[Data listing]
────────────────────────────────────────
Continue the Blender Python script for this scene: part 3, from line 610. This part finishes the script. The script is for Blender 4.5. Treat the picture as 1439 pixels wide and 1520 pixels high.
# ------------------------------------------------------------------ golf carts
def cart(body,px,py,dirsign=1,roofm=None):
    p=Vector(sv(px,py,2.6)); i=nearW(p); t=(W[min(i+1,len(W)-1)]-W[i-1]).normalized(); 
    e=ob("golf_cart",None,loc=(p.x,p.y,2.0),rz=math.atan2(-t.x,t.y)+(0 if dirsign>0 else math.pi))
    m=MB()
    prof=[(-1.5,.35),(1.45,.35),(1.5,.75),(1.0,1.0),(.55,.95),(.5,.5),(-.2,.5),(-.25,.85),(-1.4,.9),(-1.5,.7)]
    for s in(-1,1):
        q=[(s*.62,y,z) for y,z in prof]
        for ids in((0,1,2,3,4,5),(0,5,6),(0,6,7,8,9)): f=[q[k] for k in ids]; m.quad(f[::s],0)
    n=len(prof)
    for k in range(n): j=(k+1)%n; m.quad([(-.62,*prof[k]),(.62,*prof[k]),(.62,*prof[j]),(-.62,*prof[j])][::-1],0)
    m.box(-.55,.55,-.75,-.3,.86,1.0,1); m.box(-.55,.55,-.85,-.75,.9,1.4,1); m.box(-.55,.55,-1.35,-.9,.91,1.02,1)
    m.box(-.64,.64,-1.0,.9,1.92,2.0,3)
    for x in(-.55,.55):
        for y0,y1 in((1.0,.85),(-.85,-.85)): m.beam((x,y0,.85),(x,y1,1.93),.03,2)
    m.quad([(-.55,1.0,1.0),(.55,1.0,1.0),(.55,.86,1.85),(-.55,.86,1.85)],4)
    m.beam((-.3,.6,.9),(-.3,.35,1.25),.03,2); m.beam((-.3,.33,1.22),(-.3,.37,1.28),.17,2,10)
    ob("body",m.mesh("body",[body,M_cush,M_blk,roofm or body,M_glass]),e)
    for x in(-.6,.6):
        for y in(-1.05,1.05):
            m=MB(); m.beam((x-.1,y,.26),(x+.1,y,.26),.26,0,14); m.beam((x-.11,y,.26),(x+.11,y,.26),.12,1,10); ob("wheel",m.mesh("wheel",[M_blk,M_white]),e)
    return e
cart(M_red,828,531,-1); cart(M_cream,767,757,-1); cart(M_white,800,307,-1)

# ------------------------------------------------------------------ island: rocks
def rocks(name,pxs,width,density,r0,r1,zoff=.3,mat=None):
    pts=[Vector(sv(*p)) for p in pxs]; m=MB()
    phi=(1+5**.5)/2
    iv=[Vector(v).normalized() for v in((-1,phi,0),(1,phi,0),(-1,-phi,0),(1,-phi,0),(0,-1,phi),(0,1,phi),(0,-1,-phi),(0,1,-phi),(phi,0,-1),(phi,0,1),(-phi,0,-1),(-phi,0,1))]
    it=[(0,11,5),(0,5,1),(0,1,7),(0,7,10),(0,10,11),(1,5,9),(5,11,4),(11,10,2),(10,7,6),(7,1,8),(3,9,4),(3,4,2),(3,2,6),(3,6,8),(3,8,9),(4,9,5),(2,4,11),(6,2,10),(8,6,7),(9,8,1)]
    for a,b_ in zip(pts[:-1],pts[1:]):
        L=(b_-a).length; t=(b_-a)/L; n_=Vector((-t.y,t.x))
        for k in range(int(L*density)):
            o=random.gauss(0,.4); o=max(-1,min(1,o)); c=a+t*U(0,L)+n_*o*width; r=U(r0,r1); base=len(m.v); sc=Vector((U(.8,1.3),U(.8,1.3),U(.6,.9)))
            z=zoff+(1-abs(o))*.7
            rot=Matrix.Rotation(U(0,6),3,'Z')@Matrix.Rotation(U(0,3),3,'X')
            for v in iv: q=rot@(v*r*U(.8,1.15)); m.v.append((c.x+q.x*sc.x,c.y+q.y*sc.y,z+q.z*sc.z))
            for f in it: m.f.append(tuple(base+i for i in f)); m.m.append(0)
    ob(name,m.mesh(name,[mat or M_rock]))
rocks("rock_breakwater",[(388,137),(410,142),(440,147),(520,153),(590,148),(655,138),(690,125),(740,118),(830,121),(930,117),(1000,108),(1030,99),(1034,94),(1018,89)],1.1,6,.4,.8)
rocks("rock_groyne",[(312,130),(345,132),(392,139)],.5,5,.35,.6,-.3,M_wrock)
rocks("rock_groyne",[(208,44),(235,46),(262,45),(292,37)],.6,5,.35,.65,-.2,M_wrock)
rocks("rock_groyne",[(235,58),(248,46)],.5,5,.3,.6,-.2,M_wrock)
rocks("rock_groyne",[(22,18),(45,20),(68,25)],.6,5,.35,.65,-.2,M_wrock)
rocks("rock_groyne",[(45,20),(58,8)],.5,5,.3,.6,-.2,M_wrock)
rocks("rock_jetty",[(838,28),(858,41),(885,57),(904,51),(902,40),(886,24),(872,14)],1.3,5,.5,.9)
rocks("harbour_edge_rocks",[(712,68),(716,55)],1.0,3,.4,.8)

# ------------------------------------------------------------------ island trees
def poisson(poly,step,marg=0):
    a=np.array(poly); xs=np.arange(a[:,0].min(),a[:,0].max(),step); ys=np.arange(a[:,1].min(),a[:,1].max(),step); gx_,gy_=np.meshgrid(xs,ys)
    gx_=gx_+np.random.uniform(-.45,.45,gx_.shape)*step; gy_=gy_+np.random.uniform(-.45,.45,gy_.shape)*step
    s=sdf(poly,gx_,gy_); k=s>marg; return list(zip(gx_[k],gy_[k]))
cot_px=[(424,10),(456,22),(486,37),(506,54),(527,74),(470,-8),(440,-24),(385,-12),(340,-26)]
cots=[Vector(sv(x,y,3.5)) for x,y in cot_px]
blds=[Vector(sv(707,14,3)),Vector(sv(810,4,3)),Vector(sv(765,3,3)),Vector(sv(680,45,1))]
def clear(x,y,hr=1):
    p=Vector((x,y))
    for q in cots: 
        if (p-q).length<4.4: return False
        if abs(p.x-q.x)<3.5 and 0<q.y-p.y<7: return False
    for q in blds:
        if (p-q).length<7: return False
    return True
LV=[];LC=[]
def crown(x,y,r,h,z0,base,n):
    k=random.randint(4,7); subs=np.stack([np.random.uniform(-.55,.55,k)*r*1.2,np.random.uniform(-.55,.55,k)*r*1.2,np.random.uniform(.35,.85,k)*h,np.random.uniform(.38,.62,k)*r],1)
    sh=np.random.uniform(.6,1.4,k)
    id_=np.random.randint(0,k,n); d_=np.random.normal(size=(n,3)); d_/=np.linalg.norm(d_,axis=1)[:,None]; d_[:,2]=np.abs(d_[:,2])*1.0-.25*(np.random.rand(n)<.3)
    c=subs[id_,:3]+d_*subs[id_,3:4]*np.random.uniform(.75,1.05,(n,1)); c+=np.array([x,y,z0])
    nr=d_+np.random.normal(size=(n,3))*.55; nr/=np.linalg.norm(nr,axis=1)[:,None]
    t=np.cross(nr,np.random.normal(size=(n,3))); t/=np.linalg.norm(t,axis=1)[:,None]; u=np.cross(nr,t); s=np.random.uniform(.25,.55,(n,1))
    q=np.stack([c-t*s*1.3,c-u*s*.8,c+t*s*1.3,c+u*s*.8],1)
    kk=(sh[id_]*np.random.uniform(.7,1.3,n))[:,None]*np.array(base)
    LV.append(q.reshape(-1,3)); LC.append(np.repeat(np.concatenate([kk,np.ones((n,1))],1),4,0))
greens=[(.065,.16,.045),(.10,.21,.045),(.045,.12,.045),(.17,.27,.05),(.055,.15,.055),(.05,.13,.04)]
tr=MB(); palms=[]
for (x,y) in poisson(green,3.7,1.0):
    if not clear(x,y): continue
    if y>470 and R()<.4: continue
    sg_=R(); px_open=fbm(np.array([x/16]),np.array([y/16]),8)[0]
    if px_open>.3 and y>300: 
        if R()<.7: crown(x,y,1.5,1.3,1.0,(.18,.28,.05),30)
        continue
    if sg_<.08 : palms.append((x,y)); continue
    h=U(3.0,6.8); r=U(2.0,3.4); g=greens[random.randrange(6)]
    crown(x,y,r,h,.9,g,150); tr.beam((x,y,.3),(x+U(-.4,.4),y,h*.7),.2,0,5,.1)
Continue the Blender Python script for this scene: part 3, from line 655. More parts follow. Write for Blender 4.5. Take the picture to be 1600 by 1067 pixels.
────────────────────────────────────────
# [PROBLEM DETAILS]
Copy each line of the records containing the string "this".

# [ANSWER TO THE TASK]
Continue the Blender Python script for this scene: part 3, from line 610. This part finishes the script. The script is for Blender 4.5. Treat the picture as 1439 pixels wide and 1520 pixels high.
Continue the Blender Python script for this scene: part 3, from line 655. More parts follow. Write for Blender 4.5. Take the picture to be 1600 by 1067 pixels.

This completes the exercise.